__AIM__. Please write out the lines of the data exactly, beginning with the first and ending with the line containing "return nt, nt.nodes, nt.links, nt.nodes['Principled"; leave the pictures behind.

__PROVIDED MATERIAL__.
++++++

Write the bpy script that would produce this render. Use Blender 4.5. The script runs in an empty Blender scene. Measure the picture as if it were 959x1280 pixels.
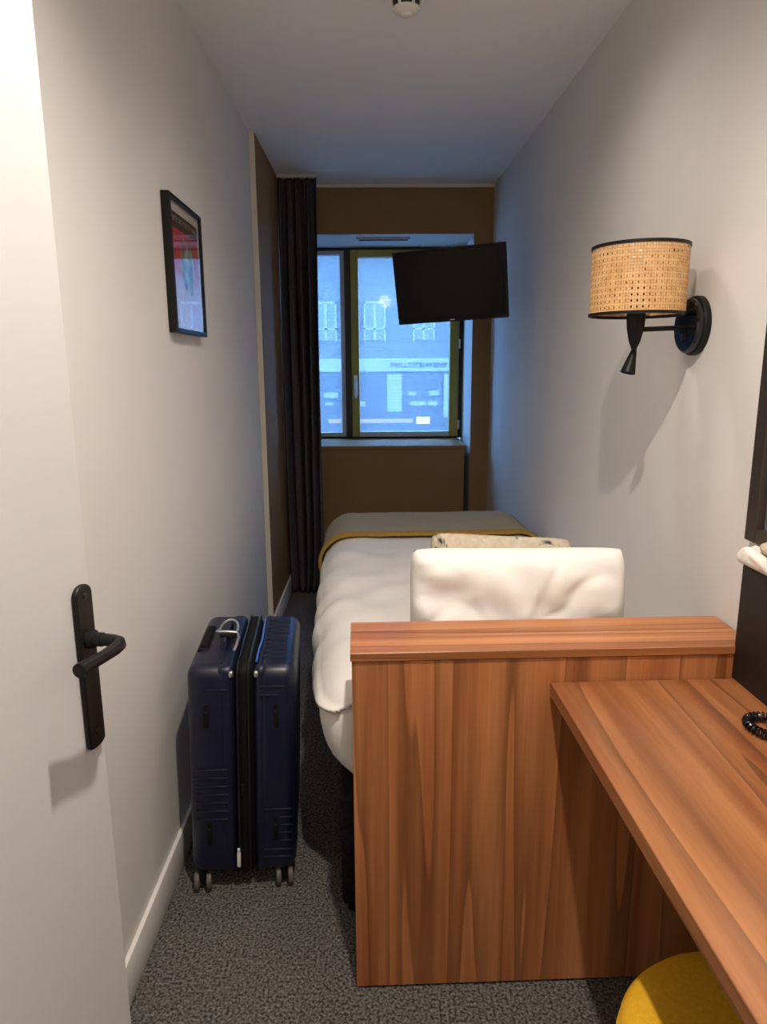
import bpy, bmesh, math, random
from mathutils import Vector, Matrix, noise
random.seed(7)
SC = bpy.context.scene
COL = SC.collection
PI = math.pi
PHI = 0.0233                       # the right wall and its furniture stand 1.3 degrees off the left wall
FURN = (-0.056, 1.351)

# ------------------------------------------------------------------ materials
def srgb(r, g, b):
    f = lambda c: (c/12.92 if c <= 0.04045 else ((c+0.055)/1.055)**2.4)
    return (f(r/255), f(g/255), f(b/255), 1)

def base_mat(name, col, rough=0.6, metal=0.0, spec=0.5):
    m = bpy.data.materials.new(name); m.use_nodes = True
    b = m.node_tree.nodes['Principled BSDF']
    b.inputs['Base Color'].default_value = col
    b.inputs['Roughness'].default_value = rough
    b.inputs['Metallic'].default_value = metal
    b.inputs['Specular IOR Level'].default_value = spec
    return m

def nodes(m):
    nt = m.node_tree
    return nt, nt.nodes, nt.links, nt.nodes['Principled BSDF']

def noisy(name, c1, c2, scale=20, rough=0.7, bump=0.0, bscale=None, metal=0.0, spec=0.4, stretch=(1, 1, 1), detail=4, lo=.35, hi=.65):
    m = base_mat(name, c1, rough, metal, spec)
    nt, N, L, b = nodes(m)
    tc = N.new('ShaderNodeTexCoord'); mp = N.new('ShaderNodeMapping'); mp.inputs['Scale'].default_value = stretch
    L.new(tc.outputs['Object'], mp.inputs['Vector'])
    n = N.new('ShaderNodeTexNoise'); n.inputs['Scale'].default_value = scale; n.inputs['Detail'].default_value = detail
    L.new(mp.outputs[0], n.inputs['Vector'])
    r = N.new('ShaderNodeValToRGB'); r.color_ramp.elements[0].color = c1; r.color_ramp.elements[1].color = c2
    r.color_ramp.elements[0].position = lo; r.color_ramp.elements[1].position = hi
    L.new(n.outputs['Fac'], r.inputs['Fac']); L.new(r.outputs['Color'], b.inputs['Base Color'])
    if bump:
        n2 = N.new('ShaderNodeTexNoise'); n2.inputs['Scale'].default_value = bscale or scale; n2.inputs['Detail'].default_value = 3
        L.new(mp.outputs[0], n2.inputs['Vector'])
        bp = N.new('ShaderNodeBump'); bp.inputs['Strength'].default_value = bump; bp.inputs['Distance'].default_value = 0.01
        L.new(n2.outputs['Fac'], bp.inputs['Height']); L.new(bp.outputs['Normal'], b.inputs['Normal'])
    return m

def wood(name, axis, tint=1.0, seed=0.0):
    """cherry coloured laminate; axis = direction of the grain (0 x, 1 y, 2 z)"""
    m = base_mat(name, (.4, .18, .08, 1), 0.38, 0, 0.45)
    nt, N, L, b = nodes(m)
    tc = N.new('ShaderNodeTexCoord'); mp = N.new('ShaderNodeMapping')
    sc = [1.0, 1.0, 1.0]; sc[axis] = 0.05 if axis == 1 else .032
    mp.inputs['Scale'].default_value = sc; mp.inputs['Location'].default_value = (seed, seed*1.7, seed*.6)
    L.new(tc.outputs['Object'], mp.inputs['Vector'])
    def nz(scale, detail, dist, rough=.55):
        n = N.new('ShaderNodeTexNoise'); n.inputs['Scale'].default_value = scale; n.inputs['Detail'].default_value = detail
        n.inputs['Distortion'].default_value = dist; n.inputs['Roughness'].default_value = rough
        L.new(mp.outputs[0], n.inputs['Vector']); return n
    broad = nz(6.0, 2, .25)
    fine = nz(75, 6, .2, .7)
    mid = nz(20, 3, .2)
    # growth-ring lines: a saw of the broad field gives thin dark veins
    mul = N.new('ShaderNodeMath'); mul.operation = 'MULTIPLY'; mul.inputs[1].default_value = 9.0
    L.new(broad.outputs['Fac'], mul.inputs[0])
    fr = N.new('ShaderNodeMath'); fr.operation = 'FRACT'; L.new(mul.outputs[0], fr.inputs[0])
    vein = N.new('ShaderNodeValToRGB'); e = vein.color_ramp.elements
    e[0].position = 0.0; e[0].color = (1, 1, 1, 1); e[1].position = 0.62; e[1].color = (.80, .80, .80, 1)
    k = e.new(0.90); k.color = (.50, .50, .50, 1); k = e.new(0.97); k.color = (.42, .42, .42, 1); k = e.new(1.0); k.color = (.95, .95, .95, 1)
    L.new(fr.outputs[0], vein.inputs['Fac'])
    tone = N.new('ShaderNodeValToRGB'); e = tone.color_ramp.elements
    e[0].position = .30; e[0].color = tuple(c*tint for c in (.36, .115, .036))+(1,)
    e[1].position = .70; e[1].color = tuple(c*tint for c in (.62, .262, .100))+(1,)
    L.new(mid.outputs['Fac'], tone.inputs['Fac'])
    fr2 = N.new('ShaderNodeValToRGB'); e = fr2.color_ramp.elements
    e[0].position = .3; e[0].color = (.72, .68, .66, 1); e[1].position = .62; e[1].color = (1, 1, 1, 1)
    L.new(fine.outputs['Fac'], fr2.inputs['Fac'])
    def mulc(a, c, f=1.0):
        x = N.new('ShaderNodeMix'); x.data_type = 'RGBA'; x.blend_type = 'MULTIPLY'; x.inputs['Factor'].default_value = f
        L.new(a, x.inputs['A']); L.new(c, x.inputs['B']); return x.outputs['Result']
    c = mulc(tone.outputs['Color'], vein.outputs['Color'], .8)
    c = mulc(c, fr2.outputs['Color'], .8)
    L.new(c, b.inputs['Base Color'])
    return m

def glass_mat(name, tint=(1, 1, 1, 1)):
    """thin pane: clear, mirrors more towards grazing angles"""
    m = bpy.data.materials.new(name); m.use_nodes = True
    nt = m.node_tree; N = nt.nodes; L = nt.links; N.clear()
    o = N.new('ShaderNodeOutputMaterial'); t = N.new('ShaderNodeBsdfTransparent'); g = N.new('ShaderNodeBsdfGlossy'); mx = N.new('ShaderNodeMixShader')
    g.inputs['Roughness'].default_value = 0.015; t.inputs['Color'].default_value = tint
    f = N.new('ShaderNodeFresnel'); ge = N.new('ShaderNodeNewGeometry'); io = N.new('ShaderNodeMapRange')
    io.inputs['To Min'].default_value = 1.45; io.inputs['To Max'].default_value = 1/1.45     # both faces of the pane mirror alike
    L.new(ge.outputs['Backfacing'], io.inputs['Value']); L.new(io.outputs['Result'], f.inputs['IOR'])
    L.new(f.outputs[0], mx.inputs[0]); L.new(t.outputs[0], mx.inputs[1]); L.new(g.outputs[0], mx.inputs[2]); L.new(mx.outputs[0], o.inputs['Surface'])
    return m

def sheer_mat(name):
    """pleated white blind cloth: part see-through, part diffusing"""
    m = bpy.data.materials.new(name); m.use_nodes = True
    nt = m.node_tree; N = nt.nodes; L = nt.links; N.clear()
    o = N.new('ShaderNodeOutputMaterial'); t = N.new('ShaderNodeBsdfTransparent'); tr = N.new('ShaderNodeBsdfTranslucent'); d = N.new('ShaderNodeBsdfDiffuse')
    tr.inputs['Color'].default_value = (.22, .24, .26, 1); d.inputs['Color'].default_value = (.5, .52, .55, 1)
    tc = N.new('ShaderNodeTexCoord'); w = N.new('ShaderNodeTexWave'); w.bands_direction = 'Z'; w.inputs['Scale'].default_value = 14; w.inputs['Distortion'].default_value = .6; w.inputs['Detail'].default_value = 2
    L.new(tc.outputs['Object'], w.inputs['Vector'])
    mr = N.new('ShaderNodeMapRange'); mr.inputs['To Min'].default_value = .62; mr.inputs['To Max'].default_value = .68; L.new(w.outputs['Fac'], mr.inputs['Value'])
    m1 = N.new('ShaderNodeMixShader'); m1.inputs[0].default_value = .25
    L.new(tr.outputs[0], m1.inputs[1]); L.new(d.outputs[0], m1.inputs[2])
    m2 = N.new('ShaderNodeMixShader'); L.new(mr.outputs[0], m2.inputs[0]); L.new(m1.outputs[0], m2.inputs[1]); L.new(t.outputs[0], m2.inputs[2])
    L.new(m2.outputs[0], o.inputs['Surface'])
    return m

def emit_mat(name, col, s):
    m = bpy.data.materials.new(name); m.use_nodes = True
    nt, N, L, b = nodes(m)
    b.inputs['Base Color'].default_value = (.02, .02, .02, 1)
    b.inputs['Emission Color'].default_value = col; b.inputs['Emission Strength'].default_value = s
    return m

M = {}
M['wall'] = noisy('wall paint', (.715, .695, .665, 1), (.735, .715, .685, 1), 3, .75, .04, 260, spec=.25)
M['ceiling'] = noisy('ceiling paint', (.88, .86, .84, 1), (.90, .88, .86, 1), 3, .8, .02, 200, spec=.2)
M['brown'] = noisy('brown wall paint', (.27, .152, .058, 1), (.29, .163, .062, 1), 4, .6, .03, 240, spec=.3)
M['reveal'] = base_mat('reveal paint', (.60, .58, .55, 1), .6)
M['cream'] = base_mat('cream bead', (.72, .66, .55, 1), .5)
M['skirt'] = base_mat('white gloss skirting', (.80, .78, .75, 1), .3)
M['door'] = noisy('door paint', (.555, .55, .545, 1), (.575, .57, .565, 1), 2, .45, .01, 150, spec=.35)
M['carpet'] = noisy('carpet', (.030, .029, .028, 1), (.27, .255, .235, 1), 150, .95, .9, 190, spec=.1, detail=5, lo=.36, hi=.70)
M['black'] = noisy('black metal', (.006, .0055, .0055, 1), (.010, .009, .0085, 1), 30, .42, 0, spec=.26)
M['blackgloss'] = base_mat('black lacquer', (.004, .004, .006, 1), .16, 0, .6)
M['blackbox'] = noisy('black panel', (.006, .0045, .004, 1), (.009, .007, .006, 1), 6, .55, .05, 300)
M['tvbody'] = base_mat('tv plastic', (.004, .004, .004, 1), .45, 0, .25)
M['tvscreen'] = base_mat('tv screen', (.003, .003, .0035, 1), .22, 0, .2)
M['silver'] = base_mat('silver plate', (.65, .65, .66, 1), .3, .9)
M['whitemetal'] = base_mat('white enamel', (.75, .74, .70, 1), .35)
M['plastic'] = base_mat('white plastic', (.78, .75, .70, 1), .45)
M['woodX'] = wood('laminate grain x', 0, 1.0, 3.1)
M['woodY'] = wood('laminate grain y dimmed', 1, .68, 1.3)  # same laminate, darkened in its colour to hold down the light on the desktop
M['woodZ'] = wood('laminate grain z brightened', 2, 1.1, 6.4)  # same laminate, lightened in its colour against the grazing light on the headboard front
M['sheet'] = noisy('white linen', (.74, .71, .67, 1), (.79, .76, .72, 1), 6, .85, .12, 40, spec=.15)
M['pillow'] = noisy('white cotton', (.80, .785, .745, 1), (.83, .81, .77, 1), 5, .85, .10, 35, spec=.15)
M['base'] = noisy('black valance', (.012, .012, .013, 1), (.02, .02, .021, 1), 60, .9, .2, 200, spec=.1)
M['throw'] = noisy('throw weave', (.36, .30, .205, 1), (.42, .33, .18, 1), 5, .9, .3, 220, spec=.1)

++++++

__SOLUTION__.
Write the bpy script that would produce this render. Use Blender 4.5. The script runs in an empty Blender scene. Measure the picture as if it were 959x1280 pixels.
import bpy, bmesh, math, random
from mathutils import Vector, Matrix, noise
random.seed(7)
SC = bpy.context.scene
COL = SC.collection
PI = math.pi
PHI = 0.0233                       # the right wall and its furniture stand 1.3 degrees off the left wall
FURN = (-0.056, 1.351)

# ------------------------------------------------------------------ materials
def srgb(r, g, b):
    f = lambda c: (c/12.92 if c <= 0.04045 else ((c+0.055)/1.055)**2.4)
    return (f(r/255), f(g/255), f(b/255), 1)

def base_mat(name, col, rough=0.6, metal=0.0, spec=0.5):
    m = bpy.data.materials.new(name); m.use_nodes = True
    b = m.node_tree.nodes['Principled BSDF']
    b.inputs['Base Color'].default_value = col
    b.inputs['Roughness'].default_value = rough
    b.inputs['Metallic'].default_value = metal
    b.inputs['Specular IOR Level'].default_value = spec
    return m

def nodes(m):
    nt = m.node_tree
    return nt, nt.nodes, nt.links, nt.nodes['Principled BSDF']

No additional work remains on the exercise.